- [Information supplied]:
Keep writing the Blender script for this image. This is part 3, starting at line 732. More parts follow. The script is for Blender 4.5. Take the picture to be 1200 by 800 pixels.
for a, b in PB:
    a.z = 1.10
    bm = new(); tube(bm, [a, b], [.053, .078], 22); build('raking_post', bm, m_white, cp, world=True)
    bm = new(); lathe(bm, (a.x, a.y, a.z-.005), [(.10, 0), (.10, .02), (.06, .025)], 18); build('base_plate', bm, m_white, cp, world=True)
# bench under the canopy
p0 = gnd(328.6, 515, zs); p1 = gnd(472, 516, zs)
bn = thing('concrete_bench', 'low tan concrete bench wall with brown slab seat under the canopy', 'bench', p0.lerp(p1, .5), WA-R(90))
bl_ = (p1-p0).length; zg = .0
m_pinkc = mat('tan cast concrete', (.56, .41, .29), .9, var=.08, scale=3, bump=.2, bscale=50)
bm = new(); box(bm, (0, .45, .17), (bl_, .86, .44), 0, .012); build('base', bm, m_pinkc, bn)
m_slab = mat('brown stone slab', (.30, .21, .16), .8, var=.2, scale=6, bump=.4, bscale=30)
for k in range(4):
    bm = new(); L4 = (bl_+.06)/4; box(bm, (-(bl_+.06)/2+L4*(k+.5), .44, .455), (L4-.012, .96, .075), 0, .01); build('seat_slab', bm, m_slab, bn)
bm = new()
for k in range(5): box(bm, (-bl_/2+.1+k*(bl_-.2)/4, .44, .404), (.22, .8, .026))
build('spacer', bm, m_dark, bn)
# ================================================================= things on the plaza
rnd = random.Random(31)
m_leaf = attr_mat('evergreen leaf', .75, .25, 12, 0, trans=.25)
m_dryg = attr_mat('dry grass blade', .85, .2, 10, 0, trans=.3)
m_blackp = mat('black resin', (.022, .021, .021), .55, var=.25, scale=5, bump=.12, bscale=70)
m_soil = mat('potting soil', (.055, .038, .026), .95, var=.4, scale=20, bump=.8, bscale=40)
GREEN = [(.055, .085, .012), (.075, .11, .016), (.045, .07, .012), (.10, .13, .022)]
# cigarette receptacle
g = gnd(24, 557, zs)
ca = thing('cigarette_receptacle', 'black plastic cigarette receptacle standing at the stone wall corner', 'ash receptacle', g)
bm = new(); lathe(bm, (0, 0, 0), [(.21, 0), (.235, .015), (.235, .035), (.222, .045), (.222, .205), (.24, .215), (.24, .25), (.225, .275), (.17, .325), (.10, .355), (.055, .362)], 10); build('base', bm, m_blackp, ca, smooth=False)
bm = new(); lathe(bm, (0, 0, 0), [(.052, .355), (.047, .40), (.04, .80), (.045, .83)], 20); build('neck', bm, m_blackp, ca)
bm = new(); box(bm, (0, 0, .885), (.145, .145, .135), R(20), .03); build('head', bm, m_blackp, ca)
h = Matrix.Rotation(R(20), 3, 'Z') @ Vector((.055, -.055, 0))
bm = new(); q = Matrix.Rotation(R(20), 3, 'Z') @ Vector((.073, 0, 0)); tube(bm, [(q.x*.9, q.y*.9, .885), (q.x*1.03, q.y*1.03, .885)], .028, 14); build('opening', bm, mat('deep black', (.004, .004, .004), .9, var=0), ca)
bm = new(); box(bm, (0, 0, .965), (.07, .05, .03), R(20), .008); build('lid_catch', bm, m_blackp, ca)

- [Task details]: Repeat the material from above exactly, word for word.

- [Reply to the exercise]:
Keep writing the Blender script for this image. This is part 3, starting at line 732. More parts follow. The script is for Blender 4.5. Take the picture to be 1200 by 800 pixels.
for a, b in PB:
    a.z = 1.10
    bm = new(); tube(bm, [a, b], [.053, .078], 22); build('raking_post', bm, m_white, cp, world=True)
    bm = new(); lathe(bm, (a.x, a.y, a.z-.005), [(.10, 0), (.10, .02), (.06, .025)], 18); build('base_plate', bm, m_white, cp, world=True)
# bench under the canopy
p0 = gnd(328.6, 515, zs); p1 = gnd(472, 516, zs)
bn = thing('concrete_bench', 'low tan concrete bench wall with brown slab seat under the canopy', 'bench', p0.lerp(p1, .5), WA-R(90))
bl_ = (p1-p0).length; zg = .0
m_pinkc = mat('tan cast concrete', (.56, .41, .29), .9, var=.08, scale=3, bump=.2, bscale=50)
bm = new(); box(bm, (0, .45, .17), (bl_, .86, .44), 0, .012); build('base', bm, m_pinkc, bn)
m_slab = mat('brown stone slab', (.30, .21, .16), .8, var=.2, scale=6, bump=.4, bscale=30)
for k in range(4):
    bm = new(); L4 = (bl_+.06)/4; box(bm, (-(bl_+.06)/2+L4*(k+.5), .44, .455), (L4-.012, .96, .075), 0, .01); build('seat_slab', bm, m_slab, bn)
bm = new()
for k in range(5): box(bm, (-bl_/2+.1+k*(bl_-.2)/4, .44, .404), (.22, .8, .026))
build('spacer', bm, m_dark, bn)
# ================================================================= things on the plaza
rnd = random.Random(31)
m_leaf = attr_mat('evergreen leaf', .75, .25, 12, 0, trans=.25)
m_dryg = attr_mat('dry grass blade', .85, .2, 10, 0, trans=.3)
m_blackp = mat('black resin', (.022, .021, .021), .55, var=.25, scale=5, bump=.12, bscale=70)
m_soil = mat('potting soil', (.055, .038, .026), .95, var=.4, scale=20, bump=.8, bscale=40)
GREEN = [(.055, .085, .012), (.075, .11, .016), (.045, .07, .012), (.10, .13, .022)]
# cigarette receptacle
g = gnd(24, 557, zs)
ca = thing('cigarette_receptacle', 'black plastic cigarette receptacle standing at the stone wall corner', 'ash receptacle', g)
bm = new(); lathe(bm, (0, 0, 0), [(.21, 0), (.235, .015), (.235, .035), (.222, .045), (.222, .205), (.24, .215), (.24, .25), (.225, .275), (.17, .325), (.10, .355), (.055, .362)], 10); build('base', bm, m_blackp, ca, smooth=False)
bm = new(); lathe(bm, (0, 0, 0), [(.052, .355), (.047, .40), (.04, .80), (.045, .83)], 20); build('neck', bm, m_blackp, ca)
bm = new(); box(bm, (0, 0, .885), (.145, .145, .135), R(20), .03); build('head', bm, m_blackp, ca)
h = Matrix.Rotation(R(20), 3, 'Z') @ Vector((.055, -.055, 0))
bm = new(); q = Matrix.Rotation(R(20), 3, 'Z') @ Vector((.073, 0, 0)); tube(bm, [(q.x*.9, q.y*.9, .885), (q.x*1.03, q.y*1.03, .885)], .028, 14); build('opening', bm, mat('deep black', (.004, .004, .004), .9, var=0), ca)
bm = new(); box(bm, (0, 0, .965), (.07, .05, .03), R(20), .008); build('lid_catch', bm, m_blackp, ca)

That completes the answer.